- **Source data**:
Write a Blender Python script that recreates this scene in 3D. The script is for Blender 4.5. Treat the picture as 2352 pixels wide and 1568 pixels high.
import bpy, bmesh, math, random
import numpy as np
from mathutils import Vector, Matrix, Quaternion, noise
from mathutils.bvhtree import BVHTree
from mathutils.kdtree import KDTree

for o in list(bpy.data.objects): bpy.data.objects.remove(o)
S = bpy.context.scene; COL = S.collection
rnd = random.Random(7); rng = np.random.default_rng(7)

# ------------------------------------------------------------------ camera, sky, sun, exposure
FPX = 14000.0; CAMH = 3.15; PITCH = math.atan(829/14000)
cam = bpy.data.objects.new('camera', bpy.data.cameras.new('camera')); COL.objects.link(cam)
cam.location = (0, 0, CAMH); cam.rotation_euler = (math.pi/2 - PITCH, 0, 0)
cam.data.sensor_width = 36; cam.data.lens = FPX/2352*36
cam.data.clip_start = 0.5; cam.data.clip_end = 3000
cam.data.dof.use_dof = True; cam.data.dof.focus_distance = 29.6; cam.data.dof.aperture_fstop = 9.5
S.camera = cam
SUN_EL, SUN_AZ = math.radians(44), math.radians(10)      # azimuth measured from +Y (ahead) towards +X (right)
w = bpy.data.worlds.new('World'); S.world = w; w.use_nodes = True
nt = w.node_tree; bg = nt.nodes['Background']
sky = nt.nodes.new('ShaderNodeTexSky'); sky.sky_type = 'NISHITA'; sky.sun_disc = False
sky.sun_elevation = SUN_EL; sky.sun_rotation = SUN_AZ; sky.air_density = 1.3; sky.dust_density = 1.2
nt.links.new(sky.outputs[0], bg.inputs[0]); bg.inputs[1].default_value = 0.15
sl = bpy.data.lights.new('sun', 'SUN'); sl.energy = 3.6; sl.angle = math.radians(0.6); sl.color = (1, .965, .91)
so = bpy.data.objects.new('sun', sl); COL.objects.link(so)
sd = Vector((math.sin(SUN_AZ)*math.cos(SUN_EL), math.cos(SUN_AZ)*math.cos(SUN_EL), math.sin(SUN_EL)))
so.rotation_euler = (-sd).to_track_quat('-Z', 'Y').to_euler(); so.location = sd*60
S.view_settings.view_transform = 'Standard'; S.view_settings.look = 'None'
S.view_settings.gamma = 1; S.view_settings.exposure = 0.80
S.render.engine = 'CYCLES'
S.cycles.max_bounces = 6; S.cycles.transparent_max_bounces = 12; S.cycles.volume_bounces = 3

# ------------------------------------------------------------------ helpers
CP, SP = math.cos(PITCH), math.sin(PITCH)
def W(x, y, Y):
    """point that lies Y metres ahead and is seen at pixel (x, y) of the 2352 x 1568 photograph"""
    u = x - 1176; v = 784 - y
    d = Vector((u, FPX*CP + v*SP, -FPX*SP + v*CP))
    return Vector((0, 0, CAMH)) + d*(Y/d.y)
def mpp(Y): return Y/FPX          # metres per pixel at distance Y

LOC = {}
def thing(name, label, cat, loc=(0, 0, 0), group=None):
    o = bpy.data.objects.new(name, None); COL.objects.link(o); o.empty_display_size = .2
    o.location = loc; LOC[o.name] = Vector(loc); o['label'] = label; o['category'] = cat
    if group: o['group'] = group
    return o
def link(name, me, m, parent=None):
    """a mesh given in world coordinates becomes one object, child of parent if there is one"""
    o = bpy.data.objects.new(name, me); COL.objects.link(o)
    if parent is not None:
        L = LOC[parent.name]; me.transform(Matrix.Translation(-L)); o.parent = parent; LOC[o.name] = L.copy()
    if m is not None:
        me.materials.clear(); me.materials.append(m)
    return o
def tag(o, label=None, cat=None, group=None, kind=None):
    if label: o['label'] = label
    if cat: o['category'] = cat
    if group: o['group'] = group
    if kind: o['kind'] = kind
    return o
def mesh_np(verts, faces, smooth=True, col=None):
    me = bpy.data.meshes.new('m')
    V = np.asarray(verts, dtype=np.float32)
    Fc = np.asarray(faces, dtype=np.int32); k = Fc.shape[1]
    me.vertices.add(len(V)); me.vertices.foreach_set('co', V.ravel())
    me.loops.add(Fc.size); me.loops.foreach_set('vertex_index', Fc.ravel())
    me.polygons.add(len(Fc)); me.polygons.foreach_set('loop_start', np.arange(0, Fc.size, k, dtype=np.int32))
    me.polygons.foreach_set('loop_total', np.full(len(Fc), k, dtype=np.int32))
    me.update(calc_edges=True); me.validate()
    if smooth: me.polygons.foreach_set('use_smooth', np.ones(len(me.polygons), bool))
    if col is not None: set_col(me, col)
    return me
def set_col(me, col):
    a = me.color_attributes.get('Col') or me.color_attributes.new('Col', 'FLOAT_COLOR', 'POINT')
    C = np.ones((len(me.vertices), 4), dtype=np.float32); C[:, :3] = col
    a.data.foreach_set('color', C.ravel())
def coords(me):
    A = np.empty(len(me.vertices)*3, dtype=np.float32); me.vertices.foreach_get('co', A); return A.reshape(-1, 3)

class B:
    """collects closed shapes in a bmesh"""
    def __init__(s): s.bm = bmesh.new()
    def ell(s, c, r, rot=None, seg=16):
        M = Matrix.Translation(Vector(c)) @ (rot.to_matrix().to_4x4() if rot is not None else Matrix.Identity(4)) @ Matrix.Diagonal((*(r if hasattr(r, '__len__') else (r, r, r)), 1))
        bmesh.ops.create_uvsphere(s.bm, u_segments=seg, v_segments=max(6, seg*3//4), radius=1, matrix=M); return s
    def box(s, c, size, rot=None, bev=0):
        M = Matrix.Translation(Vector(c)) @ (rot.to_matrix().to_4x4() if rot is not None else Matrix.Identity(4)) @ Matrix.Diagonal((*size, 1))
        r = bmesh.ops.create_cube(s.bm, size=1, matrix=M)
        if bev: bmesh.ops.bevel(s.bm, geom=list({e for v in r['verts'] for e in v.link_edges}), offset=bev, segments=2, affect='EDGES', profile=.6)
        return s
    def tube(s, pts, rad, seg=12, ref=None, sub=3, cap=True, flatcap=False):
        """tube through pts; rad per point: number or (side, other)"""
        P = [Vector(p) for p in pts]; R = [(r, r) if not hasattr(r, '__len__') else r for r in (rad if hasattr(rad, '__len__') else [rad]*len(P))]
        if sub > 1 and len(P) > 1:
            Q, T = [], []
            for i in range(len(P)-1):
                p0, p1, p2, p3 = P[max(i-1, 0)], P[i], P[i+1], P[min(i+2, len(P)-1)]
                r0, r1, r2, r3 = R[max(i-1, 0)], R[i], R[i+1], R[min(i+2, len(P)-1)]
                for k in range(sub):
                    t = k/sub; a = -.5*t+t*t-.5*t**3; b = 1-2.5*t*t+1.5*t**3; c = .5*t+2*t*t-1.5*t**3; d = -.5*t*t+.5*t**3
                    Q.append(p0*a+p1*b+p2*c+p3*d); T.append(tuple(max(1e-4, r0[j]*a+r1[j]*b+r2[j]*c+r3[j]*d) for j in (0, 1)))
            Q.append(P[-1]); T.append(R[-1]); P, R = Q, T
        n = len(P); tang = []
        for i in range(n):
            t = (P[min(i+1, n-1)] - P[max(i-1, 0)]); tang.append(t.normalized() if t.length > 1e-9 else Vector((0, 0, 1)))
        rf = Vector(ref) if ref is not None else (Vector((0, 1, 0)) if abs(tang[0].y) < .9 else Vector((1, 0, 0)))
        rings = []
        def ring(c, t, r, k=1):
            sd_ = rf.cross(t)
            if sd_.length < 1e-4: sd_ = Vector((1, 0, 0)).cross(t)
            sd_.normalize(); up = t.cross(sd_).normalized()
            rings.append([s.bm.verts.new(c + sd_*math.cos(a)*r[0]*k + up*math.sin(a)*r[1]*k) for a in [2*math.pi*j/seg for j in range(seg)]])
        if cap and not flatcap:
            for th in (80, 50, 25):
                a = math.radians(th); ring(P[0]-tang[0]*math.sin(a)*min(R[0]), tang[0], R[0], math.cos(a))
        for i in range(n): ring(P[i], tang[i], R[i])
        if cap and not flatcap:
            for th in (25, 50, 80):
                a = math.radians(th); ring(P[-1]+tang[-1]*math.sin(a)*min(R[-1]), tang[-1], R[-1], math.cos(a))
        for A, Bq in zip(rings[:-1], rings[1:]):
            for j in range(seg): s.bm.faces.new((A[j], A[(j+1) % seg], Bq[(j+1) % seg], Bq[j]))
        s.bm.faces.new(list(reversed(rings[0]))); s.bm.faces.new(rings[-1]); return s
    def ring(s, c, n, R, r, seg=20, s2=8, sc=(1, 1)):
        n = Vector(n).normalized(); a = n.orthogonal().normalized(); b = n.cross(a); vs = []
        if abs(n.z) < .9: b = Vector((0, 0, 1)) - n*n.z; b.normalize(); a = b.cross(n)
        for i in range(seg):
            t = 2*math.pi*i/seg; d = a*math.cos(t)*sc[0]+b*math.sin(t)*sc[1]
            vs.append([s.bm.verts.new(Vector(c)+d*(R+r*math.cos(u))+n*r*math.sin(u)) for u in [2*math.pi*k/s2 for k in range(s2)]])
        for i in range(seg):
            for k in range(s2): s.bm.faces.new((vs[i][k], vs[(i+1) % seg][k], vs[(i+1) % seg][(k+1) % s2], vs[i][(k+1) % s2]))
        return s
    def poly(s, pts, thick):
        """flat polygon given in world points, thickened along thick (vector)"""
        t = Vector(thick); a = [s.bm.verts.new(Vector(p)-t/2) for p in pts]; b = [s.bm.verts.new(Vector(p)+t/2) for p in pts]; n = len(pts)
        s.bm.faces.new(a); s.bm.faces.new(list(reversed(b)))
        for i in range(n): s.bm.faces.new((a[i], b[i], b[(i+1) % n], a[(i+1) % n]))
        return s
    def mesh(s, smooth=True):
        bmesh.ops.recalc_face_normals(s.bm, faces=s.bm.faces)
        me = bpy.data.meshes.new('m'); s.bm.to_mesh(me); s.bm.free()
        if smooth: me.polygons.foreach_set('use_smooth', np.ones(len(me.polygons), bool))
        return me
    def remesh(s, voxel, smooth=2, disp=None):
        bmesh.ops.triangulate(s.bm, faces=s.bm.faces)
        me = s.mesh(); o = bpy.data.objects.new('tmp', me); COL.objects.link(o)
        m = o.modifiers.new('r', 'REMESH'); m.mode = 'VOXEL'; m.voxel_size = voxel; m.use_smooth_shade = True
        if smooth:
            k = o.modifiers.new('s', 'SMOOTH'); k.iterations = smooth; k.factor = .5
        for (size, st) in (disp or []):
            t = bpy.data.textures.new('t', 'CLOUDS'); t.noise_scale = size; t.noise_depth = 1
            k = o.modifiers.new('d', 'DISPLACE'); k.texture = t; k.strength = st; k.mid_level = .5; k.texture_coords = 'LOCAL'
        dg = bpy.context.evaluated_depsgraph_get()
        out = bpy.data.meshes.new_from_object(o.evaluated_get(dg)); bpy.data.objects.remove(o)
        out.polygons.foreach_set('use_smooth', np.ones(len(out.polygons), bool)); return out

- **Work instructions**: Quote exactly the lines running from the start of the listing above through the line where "rnd = random.Random(7);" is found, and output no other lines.

- **Solution to the exercise**:
Write a Blender Python script that recreates this scene in 3D. The script is for Blender 4.5. Treat the picture as 2352 pixels wide and 1568 pixels high.
import bpy, bmesh, math, random
import numpy as np
from mathutils import Vector, Matrix, Quaternion, noise
from mathutils.bvhtree import BVHTree
from mathutils.kdtree import KDTree

for o in list(bpy.data.objects): bpy.data.objects.remove(o)
S = bpy.context.scene; COL = S.collection
rnd = random.Random(7); rng = np.random.default_rng(7)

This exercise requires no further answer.